6.18.2006

Checking in



Yeah, yeah, yeah ... I know -- I've let this get away from me again. Truth is, I really have not had much to write about, and there hasn't really been a lot of there that I have wanted to throw my two cents in on.

I suppose one thing I could write about is the Oilers coming back from 3-1 down to force Game 7 of the Stanley Cup finals on Monday in North Carolina against the Hurricanes. I didn't see this coming. With Dwayne Roloson out with a knee injury and rookie Cam Ward doing his best Patrick Roy imitation, I thought for sure Edmonton was done.

Al-Zarqawi is dead ... not expecting a lot of fallout there -- the insugency will still try to wreak havoc. Many major cities in the U.S., including storm-ravaged New Orleans, are not prepared to handle many major disasters ranging from those caused natrually to terrrorism. Does this really come as a surprise to anyone? It's the "it can't happen to me" syndrome.
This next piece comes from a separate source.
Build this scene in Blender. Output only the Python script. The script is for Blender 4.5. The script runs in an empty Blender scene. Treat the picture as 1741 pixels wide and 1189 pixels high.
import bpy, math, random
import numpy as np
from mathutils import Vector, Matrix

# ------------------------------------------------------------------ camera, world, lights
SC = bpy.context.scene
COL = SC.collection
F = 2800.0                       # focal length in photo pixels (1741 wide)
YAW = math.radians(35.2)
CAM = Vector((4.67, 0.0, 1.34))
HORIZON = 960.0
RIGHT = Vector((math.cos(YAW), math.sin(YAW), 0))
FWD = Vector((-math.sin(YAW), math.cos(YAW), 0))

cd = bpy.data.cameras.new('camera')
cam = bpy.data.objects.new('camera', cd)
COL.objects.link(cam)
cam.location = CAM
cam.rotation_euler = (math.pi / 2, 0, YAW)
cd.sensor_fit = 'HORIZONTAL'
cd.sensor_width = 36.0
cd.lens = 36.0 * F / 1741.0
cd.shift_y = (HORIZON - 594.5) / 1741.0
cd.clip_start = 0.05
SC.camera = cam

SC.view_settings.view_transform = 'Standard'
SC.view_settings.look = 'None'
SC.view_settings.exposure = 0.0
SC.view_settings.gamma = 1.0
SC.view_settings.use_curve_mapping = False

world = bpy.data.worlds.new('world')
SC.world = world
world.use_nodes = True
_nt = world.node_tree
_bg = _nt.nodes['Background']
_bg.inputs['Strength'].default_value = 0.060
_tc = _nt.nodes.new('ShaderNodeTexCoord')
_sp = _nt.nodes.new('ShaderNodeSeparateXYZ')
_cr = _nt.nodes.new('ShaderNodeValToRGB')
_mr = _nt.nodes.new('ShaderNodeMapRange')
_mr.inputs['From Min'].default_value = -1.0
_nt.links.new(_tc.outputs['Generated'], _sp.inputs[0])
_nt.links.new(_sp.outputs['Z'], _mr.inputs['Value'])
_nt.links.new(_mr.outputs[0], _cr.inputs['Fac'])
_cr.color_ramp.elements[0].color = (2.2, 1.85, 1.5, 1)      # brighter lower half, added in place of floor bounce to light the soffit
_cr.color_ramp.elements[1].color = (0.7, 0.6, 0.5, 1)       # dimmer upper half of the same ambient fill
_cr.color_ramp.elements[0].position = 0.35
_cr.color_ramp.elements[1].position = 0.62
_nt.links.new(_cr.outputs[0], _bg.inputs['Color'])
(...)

I have been on a mini-vacation for the last three days, and will be off until Wednesday night. I was in Cincinnati on Friday to watch the White Sox beat the tar out of the Reds. Never had been the the Great American Ball Park before, and got there about six hours before game time, so I walked over one of the many bridges into Kentucky and killed time at a local Barnes & Noble.

The game itself was pretty good -- Joe Crede hit a first-inning grand slam, and Chicago rolled to a 12-4 win. Planned on staying overnight, but ended up driving home after the game. That was silly -- I was exhausted and surprised I didn't get pulled over for weaving all over the place.

Later today, I will be in Milwaukee for the Brewers and Indians. Tomorrow, I'll be headed to the Wisconsin Dells to meet up with some friends from Kansas that I haven't seen in a couple years. I have a date for coffee on Tuesday, but anyone who knows me should know what I am thinking ... how is this one going to back out of it?

Also been trying not to get too depressed ... i have been doing way too much thinking about what life was like growing up. Opportunities missed. The good times, way too few -- the bad times, way too many. I know, sounds like a pity party ... and I hate that. Maybe, just maybe, I am starting to feel my own mortality. Coming up on 41 in September, and really questioning which direction my life is going in.

1 comment:

Anonymous said...

You conveniently forgot to mention the driving home too tired.

Bad Igor!

That is a great panorama shot. If you have pictures of other ball parks you've visited, I can start a book for ya.